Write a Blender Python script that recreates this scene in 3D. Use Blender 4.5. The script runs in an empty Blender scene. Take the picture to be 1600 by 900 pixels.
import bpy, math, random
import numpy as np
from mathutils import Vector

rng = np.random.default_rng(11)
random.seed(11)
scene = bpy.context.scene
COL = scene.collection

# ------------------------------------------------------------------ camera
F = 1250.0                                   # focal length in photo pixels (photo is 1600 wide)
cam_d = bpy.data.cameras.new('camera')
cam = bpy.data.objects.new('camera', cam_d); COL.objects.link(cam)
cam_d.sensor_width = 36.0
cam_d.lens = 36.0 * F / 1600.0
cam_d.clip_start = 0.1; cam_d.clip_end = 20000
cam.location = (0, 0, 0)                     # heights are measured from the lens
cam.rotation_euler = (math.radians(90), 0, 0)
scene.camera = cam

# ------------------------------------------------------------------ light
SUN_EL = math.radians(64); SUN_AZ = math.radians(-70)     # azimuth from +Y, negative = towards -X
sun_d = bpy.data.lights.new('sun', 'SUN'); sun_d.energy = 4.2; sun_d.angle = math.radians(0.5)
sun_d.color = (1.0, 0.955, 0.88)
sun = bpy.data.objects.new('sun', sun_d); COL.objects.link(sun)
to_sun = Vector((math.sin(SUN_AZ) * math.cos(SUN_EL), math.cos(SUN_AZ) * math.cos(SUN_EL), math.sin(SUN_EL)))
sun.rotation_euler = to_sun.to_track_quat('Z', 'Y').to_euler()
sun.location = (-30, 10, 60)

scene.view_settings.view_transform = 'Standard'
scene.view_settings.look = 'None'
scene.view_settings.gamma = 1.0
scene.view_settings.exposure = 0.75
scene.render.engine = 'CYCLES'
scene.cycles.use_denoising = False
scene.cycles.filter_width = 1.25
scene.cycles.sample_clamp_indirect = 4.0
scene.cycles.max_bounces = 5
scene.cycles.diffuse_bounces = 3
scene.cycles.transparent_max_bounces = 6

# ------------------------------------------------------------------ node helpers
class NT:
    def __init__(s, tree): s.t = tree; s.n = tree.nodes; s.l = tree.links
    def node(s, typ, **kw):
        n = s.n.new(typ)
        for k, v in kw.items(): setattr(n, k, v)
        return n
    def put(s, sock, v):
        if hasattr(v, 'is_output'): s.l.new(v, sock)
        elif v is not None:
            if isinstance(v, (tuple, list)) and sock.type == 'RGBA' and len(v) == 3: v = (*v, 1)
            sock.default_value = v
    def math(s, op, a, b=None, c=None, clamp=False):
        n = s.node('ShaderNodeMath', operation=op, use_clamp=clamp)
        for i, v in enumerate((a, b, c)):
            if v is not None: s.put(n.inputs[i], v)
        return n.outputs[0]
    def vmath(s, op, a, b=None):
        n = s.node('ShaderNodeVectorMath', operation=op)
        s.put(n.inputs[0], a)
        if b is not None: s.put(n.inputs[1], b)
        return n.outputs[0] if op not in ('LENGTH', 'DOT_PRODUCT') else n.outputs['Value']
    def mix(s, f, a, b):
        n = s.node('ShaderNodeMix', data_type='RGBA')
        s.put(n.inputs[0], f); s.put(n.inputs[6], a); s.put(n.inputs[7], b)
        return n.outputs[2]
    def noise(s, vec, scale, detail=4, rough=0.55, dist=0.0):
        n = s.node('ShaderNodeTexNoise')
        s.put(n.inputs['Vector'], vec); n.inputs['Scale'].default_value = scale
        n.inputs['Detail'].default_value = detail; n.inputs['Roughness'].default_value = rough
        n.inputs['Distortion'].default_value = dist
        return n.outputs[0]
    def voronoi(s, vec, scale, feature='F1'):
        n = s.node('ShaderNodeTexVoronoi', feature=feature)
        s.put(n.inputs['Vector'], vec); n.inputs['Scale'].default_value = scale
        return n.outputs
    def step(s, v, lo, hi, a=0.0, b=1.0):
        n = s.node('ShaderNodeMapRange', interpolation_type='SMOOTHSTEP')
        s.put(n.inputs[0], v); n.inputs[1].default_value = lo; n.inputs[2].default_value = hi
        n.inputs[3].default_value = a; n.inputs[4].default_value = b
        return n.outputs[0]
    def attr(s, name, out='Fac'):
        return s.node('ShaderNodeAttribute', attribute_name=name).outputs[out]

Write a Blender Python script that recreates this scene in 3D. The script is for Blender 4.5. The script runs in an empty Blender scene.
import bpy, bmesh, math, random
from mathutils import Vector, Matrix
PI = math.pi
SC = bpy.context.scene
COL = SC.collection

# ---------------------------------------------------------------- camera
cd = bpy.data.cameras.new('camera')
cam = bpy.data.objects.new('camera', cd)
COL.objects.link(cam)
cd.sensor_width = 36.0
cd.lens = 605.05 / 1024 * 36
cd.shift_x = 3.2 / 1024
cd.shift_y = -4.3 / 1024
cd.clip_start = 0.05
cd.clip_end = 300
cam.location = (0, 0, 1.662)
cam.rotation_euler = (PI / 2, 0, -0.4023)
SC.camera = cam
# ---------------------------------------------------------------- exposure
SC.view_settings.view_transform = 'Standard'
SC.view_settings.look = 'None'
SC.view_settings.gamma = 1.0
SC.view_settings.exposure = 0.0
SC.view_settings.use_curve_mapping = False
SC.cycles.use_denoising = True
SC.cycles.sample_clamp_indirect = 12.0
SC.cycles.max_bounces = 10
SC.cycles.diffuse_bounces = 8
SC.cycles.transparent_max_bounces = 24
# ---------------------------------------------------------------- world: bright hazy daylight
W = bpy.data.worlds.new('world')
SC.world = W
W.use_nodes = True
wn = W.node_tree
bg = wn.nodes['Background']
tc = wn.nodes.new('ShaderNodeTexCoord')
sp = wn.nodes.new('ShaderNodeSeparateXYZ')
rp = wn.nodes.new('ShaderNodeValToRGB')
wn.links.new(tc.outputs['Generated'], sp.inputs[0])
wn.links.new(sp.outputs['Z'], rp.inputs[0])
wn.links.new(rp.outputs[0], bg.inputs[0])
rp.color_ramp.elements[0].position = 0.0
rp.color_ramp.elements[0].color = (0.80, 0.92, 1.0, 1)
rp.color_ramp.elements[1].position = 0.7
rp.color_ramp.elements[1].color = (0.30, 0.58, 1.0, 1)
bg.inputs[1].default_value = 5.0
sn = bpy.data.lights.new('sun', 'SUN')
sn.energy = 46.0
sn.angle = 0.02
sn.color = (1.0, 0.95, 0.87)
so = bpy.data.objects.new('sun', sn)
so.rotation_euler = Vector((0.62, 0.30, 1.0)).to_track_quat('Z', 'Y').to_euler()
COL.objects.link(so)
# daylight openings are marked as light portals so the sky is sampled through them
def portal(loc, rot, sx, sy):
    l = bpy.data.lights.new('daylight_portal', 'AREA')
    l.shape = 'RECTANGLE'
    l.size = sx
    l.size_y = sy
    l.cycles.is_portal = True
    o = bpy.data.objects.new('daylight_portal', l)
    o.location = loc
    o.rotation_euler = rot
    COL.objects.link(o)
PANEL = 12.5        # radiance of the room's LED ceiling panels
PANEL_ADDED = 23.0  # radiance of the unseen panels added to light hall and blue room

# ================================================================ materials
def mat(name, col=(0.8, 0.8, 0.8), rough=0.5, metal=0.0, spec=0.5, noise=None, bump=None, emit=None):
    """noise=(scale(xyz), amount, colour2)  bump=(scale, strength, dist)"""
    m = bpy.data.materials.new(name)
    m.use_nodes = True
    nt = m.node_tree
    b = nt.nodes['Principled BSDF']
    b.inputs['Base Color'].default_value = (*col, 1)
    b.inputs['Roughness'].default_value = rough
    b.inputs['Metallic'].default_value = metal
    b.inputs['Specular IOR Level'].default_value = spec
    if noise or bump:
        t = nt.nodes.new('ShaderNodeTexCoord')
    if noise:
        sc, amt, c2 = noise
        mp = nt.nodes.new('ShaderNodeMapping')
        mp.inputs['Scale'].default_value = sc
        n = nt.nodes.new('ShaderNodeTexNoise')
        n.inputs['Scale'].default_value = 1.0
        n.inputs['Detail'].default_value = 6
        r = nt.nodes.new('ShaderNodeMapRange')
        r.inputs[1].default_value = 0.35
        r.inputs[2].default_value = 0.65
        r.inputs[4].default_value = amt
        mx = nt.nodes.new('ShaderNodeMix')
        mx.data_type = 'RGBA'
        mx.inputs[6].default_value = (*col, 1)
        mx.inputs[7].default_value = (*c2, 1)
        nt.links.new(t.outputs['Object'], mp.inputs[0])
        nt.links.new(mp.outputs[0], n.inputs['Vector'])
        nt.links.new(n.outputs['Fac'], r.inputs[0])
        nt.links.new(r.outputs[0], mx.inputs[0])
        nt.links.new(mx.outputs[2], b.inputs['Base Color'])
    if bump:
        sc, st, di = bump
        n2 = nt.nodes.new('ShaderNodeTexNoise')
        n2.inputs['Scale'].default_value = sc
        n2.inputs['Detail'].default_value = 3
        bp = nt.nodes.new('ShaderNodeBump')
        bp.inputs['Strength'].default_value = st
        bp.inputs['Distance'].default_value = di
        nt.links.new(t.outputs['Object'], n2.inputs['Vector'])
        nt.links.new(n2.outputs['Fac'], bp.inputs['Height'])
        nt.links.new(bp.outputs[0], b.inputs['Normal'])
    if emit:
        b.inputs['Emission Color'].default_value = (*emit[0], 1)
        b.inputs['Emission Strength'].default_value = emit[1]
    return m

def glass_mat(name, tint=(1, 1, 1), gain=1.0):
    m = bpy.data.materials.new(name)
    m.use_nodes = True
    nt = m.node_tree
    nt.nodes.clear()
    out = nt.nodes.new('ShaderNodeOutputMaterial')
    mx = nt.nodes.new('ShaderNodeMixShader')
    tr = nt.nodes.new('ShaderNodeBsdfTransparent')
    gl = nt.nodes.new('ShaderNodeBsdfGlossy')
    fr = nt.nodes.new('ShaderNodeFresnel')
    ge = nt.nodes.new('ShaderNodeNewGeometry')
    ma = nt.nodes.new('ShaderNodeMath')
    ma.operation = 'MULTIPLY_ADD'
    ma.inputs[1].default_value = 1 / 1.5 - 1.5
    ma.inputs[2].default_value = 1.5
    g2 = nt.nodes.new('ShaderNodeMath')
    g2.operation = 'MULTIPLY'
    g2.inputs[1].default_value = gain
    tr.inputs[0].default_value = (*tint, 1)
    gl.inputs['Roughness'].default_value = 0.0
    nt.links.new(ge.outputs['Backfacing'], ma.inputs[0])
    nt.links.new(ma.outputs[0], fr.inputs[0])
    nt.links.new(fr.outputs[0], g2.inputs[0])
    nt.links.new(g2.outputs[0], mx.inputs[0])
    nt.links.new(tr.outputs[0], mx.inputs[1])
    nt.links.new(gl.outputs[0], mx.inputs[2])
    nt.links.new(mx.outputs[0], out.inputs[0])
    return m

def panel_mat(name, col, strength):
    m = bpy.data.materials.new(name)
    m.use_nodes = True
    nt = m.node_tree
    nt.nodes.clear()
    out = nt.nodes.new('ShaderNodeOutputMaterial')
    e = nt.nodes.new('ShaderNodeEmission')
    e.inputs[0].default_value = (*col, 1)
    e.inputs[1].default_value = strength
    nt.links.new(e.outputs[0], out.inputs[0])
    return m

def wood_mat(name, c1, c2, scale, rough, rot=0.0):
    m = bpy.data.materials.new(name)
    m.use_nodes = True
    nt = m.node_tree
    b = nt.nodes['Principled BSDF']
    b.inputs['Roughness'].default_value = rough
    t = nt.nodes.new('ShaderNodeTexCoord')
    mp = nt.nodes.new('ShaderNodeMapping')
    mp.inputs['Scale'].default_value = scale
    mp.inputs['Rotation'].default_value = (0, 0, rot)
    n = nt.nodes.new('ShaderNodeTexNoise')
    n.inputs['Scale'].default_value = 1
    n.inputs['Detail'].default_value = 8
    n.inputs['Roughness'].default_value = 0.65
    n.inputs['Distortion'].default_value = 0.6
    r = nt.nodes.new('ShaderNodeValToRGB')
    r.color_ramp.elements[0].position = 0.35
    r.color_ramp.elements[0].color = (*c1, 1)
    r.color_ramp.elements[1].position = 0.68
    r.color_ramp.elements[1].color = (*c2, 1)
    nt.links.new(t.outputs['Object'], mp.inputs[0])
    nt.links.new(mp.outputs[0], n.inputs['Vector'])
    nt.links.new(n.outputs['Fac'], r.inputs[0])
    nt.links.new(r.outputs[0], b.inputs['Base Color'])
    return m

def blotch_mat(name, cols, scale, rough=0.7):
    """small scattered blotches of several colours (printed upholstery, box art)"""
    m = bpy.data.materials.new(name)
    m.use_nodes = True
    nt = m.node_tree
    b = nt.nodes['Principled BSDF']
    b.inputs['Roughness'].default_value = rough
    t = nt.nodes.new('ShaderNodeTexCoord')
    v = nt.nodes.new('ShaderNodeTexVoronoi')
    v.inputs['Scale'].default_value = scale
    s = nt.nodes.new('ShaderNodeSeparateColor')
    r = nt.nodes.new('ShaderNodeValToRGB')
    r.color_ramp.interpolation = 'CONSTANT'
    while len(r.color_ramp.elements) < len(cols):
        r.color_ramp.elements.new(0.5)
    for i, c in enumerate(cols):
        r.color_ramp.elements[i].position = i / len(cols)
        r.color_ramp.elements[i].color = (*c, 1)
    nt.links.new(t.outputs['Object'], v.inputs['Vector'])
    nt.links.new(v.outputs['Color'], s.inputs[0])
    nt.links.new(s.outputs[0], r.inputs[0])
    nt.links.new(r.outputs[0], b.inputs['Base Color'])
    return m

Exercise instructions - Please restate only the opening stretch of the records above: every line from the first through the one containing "COL = scene.collection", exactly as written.

Exercise output -
Write a Blender Python script that recreates this scene in 3D. Use Blender 4.5. The script runs in an empty Blender scene. Take the picture to be 1600 by 900 pixels.
import bpy, math, random
import numpy as np
from mathutils import Vector

rng = np.random.default_rng(11)
random.seed(11)
scene = bpy.context.scene
COL = scene.collection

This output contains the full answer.